**Directive:**
Copy every line of the listing exactly.

----- Supplied data

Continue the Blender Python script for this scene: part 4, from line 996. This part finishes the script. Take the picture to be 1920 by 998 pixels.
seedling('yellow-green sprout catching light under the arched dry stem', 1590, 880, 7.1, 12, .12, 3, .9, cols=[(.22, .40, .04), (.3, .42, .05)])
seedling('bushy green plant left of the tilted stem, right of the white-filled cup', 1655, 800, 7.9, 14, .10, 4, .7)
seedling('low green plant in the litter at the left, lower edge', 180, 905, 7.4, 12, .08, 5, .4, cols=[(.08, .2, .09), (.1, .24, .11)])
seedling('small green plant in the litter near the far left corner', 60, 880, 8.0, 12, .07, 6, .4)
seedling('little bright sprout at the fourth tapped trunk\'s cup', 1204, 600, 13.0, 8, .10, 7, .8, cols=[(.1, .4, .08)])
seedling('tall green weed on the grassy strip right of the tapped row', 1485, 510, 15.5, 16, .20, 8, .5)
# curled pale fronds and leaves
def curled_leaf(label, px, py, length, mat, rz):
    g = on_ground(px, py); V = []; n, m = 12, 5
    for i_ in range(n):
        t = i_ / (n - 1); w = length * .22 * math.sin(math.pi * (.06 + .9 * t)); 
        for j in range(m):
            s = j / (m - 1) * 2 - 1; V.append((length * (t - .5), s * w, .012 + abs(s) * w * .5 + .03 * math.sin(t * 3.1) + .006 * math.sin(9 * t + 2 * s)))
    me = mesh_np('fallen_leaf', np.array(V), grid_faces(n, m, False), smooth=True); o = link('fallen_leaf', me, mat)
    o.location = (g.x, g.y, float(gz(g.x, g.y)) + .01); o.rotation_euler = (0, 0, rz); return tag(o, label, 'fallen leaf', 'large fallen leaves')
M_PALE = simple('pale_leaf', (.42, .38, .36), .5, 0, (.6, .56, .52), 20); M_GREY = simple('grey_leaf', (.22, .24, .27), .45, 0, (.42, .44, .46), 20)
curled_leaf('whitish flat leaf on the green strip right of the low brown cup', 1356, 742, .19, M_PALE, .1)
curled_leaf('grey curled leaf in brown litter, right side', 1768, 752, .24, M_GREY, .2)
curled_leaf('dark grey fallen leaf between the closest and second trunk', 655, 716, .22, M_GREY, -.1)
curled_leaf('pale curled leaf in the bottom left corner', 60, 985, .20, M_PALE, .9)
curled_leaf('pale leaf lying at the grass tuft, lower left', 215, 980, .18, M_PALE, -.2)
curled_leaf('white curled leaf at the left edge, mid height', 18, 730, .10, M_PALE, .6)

----------

**Written answer:**
Continue the Blender Python script for this scene: part 4, from line 996. This part finishes the script. Take the picture to be 1920 by 998 pixels.
seedling('yellow-green sprout catching light under the arched dry stem', 1590, 880, 7.1, 12, .12, 3, .9, cols=[(.22, .40, .04), (.3, .42, .05)])
seedling('bushy green plant left of the tilted stem, right of the white-filled cup', 1655, 800, 7.9, 14, .10, 4, .7)
seedling('low green plant in the litter at the left, lower edge', 180, 905, 7.4, 12, .08, 5, .4, cols=[(.08, .2, .09), (.1, .24, .11)])
seedling('small green plant in the litter near the far left corner', 60, 880, 8.0, 12, .07, 6, .4)
seedling('little bright sprout at the fourth tapped trunk\'s cup', 1204, 600, 13.0, 8, .10, 7, .8, cols=[(.1, .4, .08)])
seedling('tall green weed on the grassy strip right of the tapped row', 1485, 510, 15.5, 16, .20, 8, .5)
# curled pale fronds and leaves
def curled_leaf(label, px, py, length, mat, rz):
    g = on_ground(px, py); V = []; n, m = 12, 5
    for i_ in range(n):
        t = i_ / (n - 1); w = length * .22 * math.sin(math.pi * (.06 + .9 * t)); 
        for j in range(m):
            s = j / (m - 1) * 2 - 1; V.append((length * (t - .5), s * w, .012 + abs(s) * w * .5 + .03 * math.sin(t * 3.1) + .006 * math.sin(9 * t + 2 * s)))
    me = mesh_np('fallen_leaf', np.array(V), grid_faces(n, m, False), smooth=True); o = link('fallen_leaf', me, mat)
    o.location = (g.x, g.y, float(gz(g.x, g.y)) + .01); o.rotation_euler = (0, 0, rz); return tag(o, label, 'fallen leaf', 'large fallen leaves')
M_PALE = simple('pale_leaf', (.42, .38, .36), .5, 0, (.6, .56, .52), 20); M_GREY = simple('grey_leaf', (.22, .24, .27), .45, 0, (.42, .44, .46), 20)
curled_leaf('whitish flat leaf on the green strip right of the low brown cup', 1356, 742, .19, M_PALE, .1)
curled_leaf('grey curled leaf in brown litter, right side', 1768, 752, .24, M_GREY, .2)
curled_leaf('dark grey fallen leaf between the closest and second trunk', 655, 716, .22, M_GREY, -.1)
curled_leaf('pale curled leaf in the bottom left corner', 60, 985, .20, M_PALE, .9)
curled_leaf('pale leaf lying at the grass tuft, lower left', 215, 980, .18, M_PALE, -.2)
curled_leaf('white curled leaf at the left edge, mid height', 18, 730, .10, M_PALE, .6)